* [EXERCISE AIM]: Your task is to transcribe the data in full.

* [COLLECTED MATERIAL]:
::::::

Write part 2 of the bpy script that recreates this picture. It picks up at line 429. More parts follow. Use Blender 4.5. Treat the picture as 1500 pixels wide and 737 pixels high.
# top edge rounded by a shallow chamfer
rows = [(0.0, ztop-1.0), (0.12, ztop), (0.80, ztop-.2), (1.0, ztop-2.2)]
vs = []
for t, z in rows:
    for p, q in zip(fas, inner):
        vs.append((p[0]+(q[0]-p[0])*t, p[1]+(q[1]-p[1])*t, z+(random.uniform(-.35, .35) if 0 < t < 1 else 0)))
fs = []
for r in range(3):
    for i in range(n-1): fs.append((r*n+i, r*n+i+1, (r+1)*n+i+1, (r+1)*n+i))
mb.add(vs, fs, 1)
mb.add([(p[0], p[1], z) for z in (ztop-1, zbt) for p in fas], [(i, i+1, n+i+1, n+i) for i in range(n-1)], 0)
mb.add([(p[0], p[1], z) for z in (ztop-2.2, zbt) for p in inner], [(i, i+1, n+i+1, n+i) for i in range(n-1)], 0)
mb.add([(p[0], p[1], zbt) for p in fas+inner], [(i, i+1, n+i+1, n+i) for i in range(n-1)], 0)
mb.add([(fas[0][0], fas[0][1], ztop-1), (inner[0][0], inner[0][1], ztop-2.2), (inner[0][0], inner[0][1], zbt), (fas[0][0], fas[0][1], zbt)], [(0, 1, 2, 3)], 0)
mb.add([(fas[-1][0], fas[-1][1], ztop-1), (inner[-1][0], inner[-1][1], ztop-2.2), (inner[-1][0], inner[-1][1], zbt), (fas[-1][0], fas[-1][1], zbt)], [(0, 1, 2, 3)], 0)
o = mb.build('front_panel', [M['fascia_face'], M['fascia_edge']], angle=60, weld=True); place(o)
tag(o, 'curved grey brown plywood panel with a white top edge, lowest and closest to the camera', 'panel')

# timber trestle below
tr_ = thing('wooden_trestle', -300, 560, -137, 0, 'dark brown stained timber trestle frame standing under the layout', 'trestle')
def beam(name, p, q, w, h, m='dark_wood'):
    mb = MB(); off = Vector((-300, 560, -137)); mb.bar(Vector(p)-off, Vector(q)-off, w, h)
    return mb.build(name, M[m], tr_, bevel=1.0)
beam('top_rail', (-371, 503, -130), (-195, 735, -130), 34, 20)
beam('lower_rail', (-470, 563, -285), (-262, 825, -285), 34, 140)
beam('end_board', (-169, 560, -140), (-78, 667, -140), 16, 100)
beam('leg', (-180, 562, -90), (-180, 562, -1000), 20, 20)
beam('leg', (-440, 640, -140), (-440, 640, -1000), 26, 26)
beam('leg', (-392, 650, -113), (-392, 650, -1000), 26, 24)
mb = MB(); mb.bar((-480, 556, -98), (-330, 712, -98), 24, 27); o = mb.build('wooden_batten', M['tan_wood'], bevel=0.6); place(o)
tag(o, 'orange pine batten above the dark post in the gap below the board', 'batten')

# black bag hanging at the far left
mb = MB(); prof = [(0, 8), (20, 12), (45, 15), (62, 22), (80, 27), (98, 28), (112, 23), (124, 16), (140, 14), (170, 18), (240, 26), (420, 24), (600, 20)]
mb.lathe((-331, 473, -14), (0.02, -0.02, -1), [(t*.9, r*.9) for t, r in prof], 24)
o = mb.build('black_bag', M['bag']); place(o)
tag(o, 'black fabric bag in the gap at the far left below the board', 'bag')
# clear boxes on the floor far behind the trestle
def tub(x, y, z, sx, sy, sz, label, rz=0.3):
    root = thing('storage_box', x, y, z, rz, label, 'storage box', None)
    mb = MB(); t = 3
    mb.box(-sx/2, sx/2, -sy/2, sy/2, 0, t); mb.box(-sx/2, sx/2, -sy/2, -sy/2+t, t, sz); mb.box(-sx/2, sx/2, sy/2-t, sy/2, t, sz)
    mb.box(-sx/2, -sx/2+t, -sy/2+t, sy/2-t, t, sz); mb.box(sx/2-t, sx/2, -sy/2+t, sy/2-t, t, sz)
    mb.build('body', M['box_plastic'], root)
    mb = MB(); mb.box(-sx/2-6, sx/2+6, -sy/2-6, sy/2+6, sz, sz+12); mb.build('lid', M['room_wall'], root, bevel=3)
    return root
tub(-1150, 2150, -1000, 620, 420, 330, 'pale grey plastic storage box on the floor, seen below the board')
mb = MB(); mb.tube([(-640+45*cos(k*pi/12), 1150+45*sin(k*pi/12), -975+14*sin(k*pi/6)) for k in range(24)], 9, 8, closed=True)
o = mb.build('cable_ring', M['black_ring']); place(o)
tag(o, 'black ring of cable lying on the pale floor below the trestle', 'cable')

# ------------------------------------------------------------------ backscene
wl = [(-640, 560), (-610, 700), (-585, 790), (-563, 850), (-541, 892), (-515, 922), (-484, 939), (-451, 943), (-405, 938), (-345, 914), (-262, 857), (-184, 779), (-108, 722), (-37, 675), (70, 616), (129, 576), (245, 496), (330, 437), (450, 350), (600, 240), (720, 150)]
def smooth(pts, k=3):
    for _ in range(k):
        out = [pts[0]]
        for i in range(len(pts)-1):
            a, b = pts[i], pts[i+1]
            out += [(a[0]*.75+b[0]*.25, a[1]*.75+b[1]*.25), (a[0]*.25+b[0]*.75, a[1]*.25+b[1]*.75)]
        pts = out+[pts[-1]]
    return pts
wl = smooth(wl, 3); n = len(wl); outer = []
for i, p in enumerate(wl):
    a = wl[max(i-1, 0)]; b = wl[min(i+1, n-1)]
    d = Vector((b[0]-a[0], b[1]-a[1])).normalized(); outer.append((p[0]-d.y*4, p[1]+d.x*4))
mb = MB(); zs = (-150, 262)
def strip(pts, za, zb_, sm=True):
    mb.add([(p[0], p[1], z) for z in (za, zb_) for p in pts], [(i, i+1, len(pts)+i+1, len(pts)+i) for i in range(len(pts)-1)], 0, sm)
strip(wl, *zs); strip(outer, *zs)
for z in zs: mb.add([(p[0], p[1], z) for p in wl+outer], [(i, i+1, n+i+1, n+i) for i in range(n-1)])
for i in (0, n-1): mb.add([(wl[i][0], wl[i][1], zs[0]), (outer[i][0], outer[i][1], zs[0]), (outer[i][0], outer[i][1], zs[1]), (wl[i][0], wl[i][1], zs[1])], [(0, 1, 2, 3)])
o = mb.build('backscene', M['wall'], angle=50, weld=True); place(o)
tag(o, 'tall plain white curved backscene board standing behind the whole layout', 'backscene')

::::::

* [OUTPUT FOR THIS TASK]:
Write part 2 of the bpy script that recreates this picture. It picks up at line 429. More parts follow. Use Blender 4.5. Treat the picture as 1500 pixels wide and 737 pixels high.
# top edge rounded by a shallow chamfer
rows = [(0.0, ztop-1.0), (0.12, ztop), (0.80, ztop-.2), (1.0, ztop-2.2)]
vs = []
for t, z in rows:
    for p, q in zip(fas, inner):
        vs.append((p[0]+(q[0]-p[0])*t, p[1]+(q[1]-p[1])*t, z+(random.uniform(-.35, .35) if 0 < t < 1 else 0)))
fs = []
for r in range(3):
    for i in range(n-1): fs.append((r*n+i, r*n+i+1, (r+1)*n+i+1, (r+1)*n+i))
mb.add(vs, fs, 1)
mb.add([(p[0], p[1], z) for z in (ztop-1, zbt) for p in fas], [(i, i+1, n+i+1, n+i) for i in range(n-1)], 0)
mb.add([(p[0], p[1], z) for z in (ztop-2.2, zbt) for p in inner], [(i, i+1, n+i+1, n+i) for i in range(n-1)], 0)
mb.add([(p[0], p[1], zbt) for p in fas+inner], [(i, i+1, n+i+1, n+i) for i in range(n-1)], 0)
mb.add([(fas[0][0], fas[0][1], ztop-1), (inner[0][0], inner[0][1], ztop-2.2), (inner[0][0], inner[0][1], zbt), (fas[0][0], fas[0][1], zbt)], [(0, 1, 2, 3)], 0)
mb.add([(fas[-1][0], fas[-1][1], ztop-1), (inner[-1][0], inner[-1][1], ztop-2.2), (inner[-1][0], inner[-1][1], zbt), (fas[-1][0], fas[-1][1], zbt)], [(0, 1, 2, 3)], 0)
o = mb.build('front_panel', [M['fascia_face'], M['fascia_edge']], angle=60, weld=True); place(o)
tag(o, 'curved grey brown plywood panel with a white top edge, lowest and closest to the camera', 'panel')

# timber trestle below
tr_ = thing('wooden_trestle', -300, 560, -137, 0, 'dark brown stained timber trestle frame standing under the layout', 'trestle')
def beam(name, p, q, w, h, m='dark_wood'):
    mb = MB(); off = Vector((-300, 560, -137)); mb.bar(Vector(p)-off, Vector(q)-off, w, h)
    return mb.build(name, M[m], tr_, bevel=1.0)
beam('top_rail', (-371, 503, -130), (-195, 735, -130), 34, 20)
beam('lower_rail', (-470, 563, -285), (-262, 825, -285), 34, 140)
beam('end_board', (-169, 560, -140), (-78, 667, -140), 16, 100)
beam('leg', (-180, 562, -90), (-180, 562, -1000), 20, 20)
beam('leg', (-440, 640, -140), (-440, 640, -1000), 26, 26)
beam('leg', (-392, 650, -113), (-392, 650, -1000), 26, 24)
mb = MB(); mb.bar((-480, 556, -98), (-330, 712, -98), 24, 27); o = mb.build('wooden_batten', M['tan_wood'], bevel=0.6); place(o)
tag(o, 'orange pine batten above the dark post in the gap below the board', 'batten')

# black bag hanging at the far left
mb = MB(); prof = [(0, 8), (20, 12), (45, 15), (62, 22), (80, 27), (98, 28), (112, 23), (124, 16), (140, 14), (170, 18), (240, 26), (420, 24), (600, 20)]
mb.lathe((-331, 473, -14), (0.02, -0.02, -1), [(t*.9, r*.9) for t, r in prof], 24)
o = mb.build('black_bag', M['bag']); place(o)
tag(o, 'black fabric bag in the gap at the far left below the board', 'bag')
# clear boxes on the floor far behind the trestle
def tub(x, y, z, sx, sy, sz, label, rz=0.3):
    root = thing('storage_box', x, y, z, rz, label, 'storage box', None)
    mb = MB(); t = 3
    mb.box(-sx/2, sx/2, -sy/2, sy/2, 0, t); mb.box(-sx/2, sx/2, -sy/2, -sy/2+t, t, sz); mb.box(-sx/2, sx/2, sy/2-t, sy/2, t, sz)
    mb.box(-sx/2, -sx/2+t, -sy/2+t, sy/2-t, t, sz); mb.box(sx/2-t, sx/2, -sy/2+t, sy/2-t, t, sz)
    mb.build('body', M['box_plastic'], root)
    mb = MB(); mb.box(-sx/2-6, sx/2+6, -sy/2-6, sy/2+6, sz, sz+12); mb.build('lid', M['room_wall'], root, bevel=3)
    return root
tub(-1150, 2150, -1000, 620, 420, 330, 'pale grey plastic storage box on the floor, seen below the board')
mb = MB(); mb.tube([(-640+45*cos(k*pi/12), 1150+45*sin(k*pi/12), -975+14*sin(k*pi/6)) for k in range(24)], 9, 8, closed=True)
o = mb.build('cable_ring', M['black_ring']); place(o)
tag(o, 'black ring of cable lying on the pale floor below the trestle', 'cable')

# ------------------------------------------------------------------ backscene
wl = [(-640, 560), (-610, 700), (-585, 790), (-563, 850), (-541, 892), (-515, 922), (-484, 939), (-451, 943), (-405, 938), (-345, 914), (-262, 857), (-184, 779), (-108, 722), (-37, 675), (70, 616), (129, 576), (245, 496), (330, 437), (450, 350), (600, 240), (720, 150)]
def smooth(pts, k=3):
    for _ in range(k):
        out = [pts[0]]
        for i in range(len(pts)-1):
            a, b = pts[i], pts[i+1]
            out += [(a[0]*.75+b[0]*.25, a[1]*.75+b[1]*.25), (a[0]*.25+b[0]*.75, a[1]*.25+b[1]*.75)]
        pts = out+[pts[-1]]
    return pts
wl = smooth(wl, 3); n = len(wl); outer = []
for i, p in enumerate(wl):
    a = wl[max(i-1, 0)]; b = wl[min(i+1, n-1)]
    d = Vector((b[0]-a[0], b[1]-a[1])).normalized(); outer.append((p[0]-d.y*4, p[1]+d.x*4))
mb = MB(); zs = (-150, 262)
def strip(pts, za, zb_, sm=True):
    mb.add([(p[0], p[1], z) for z in (za, zb_) for p in pts], [(i, i+1, len(pts)+i+1, len(pts)+i) for i in range(len(pts)-1)], 0, sm)
strip(wl, *zs); strip(outer, *zs)
for z in zs: mb.add([(p[0], p[1], z) for p in wl+outer], [(i, i+1, n+i+1, n+i) for i in range(n-1)])
for i in (0, n-1): mb.add([(wl[i][0], wl[i][1], zs[0]), (outer[i][0], outer[i][1], zs[0]), (outer[i][0], outer[i][1], zs[1]), (wl[i][0], wl[i][1], zs[1])], [(0, 1, 2, 3)])
o = mb.build('backscene', M['wall'], angle=50, weld=True); place(o)
tag(o, 'tall plain white curved backscene board standing behind the whole layout', 'backscene')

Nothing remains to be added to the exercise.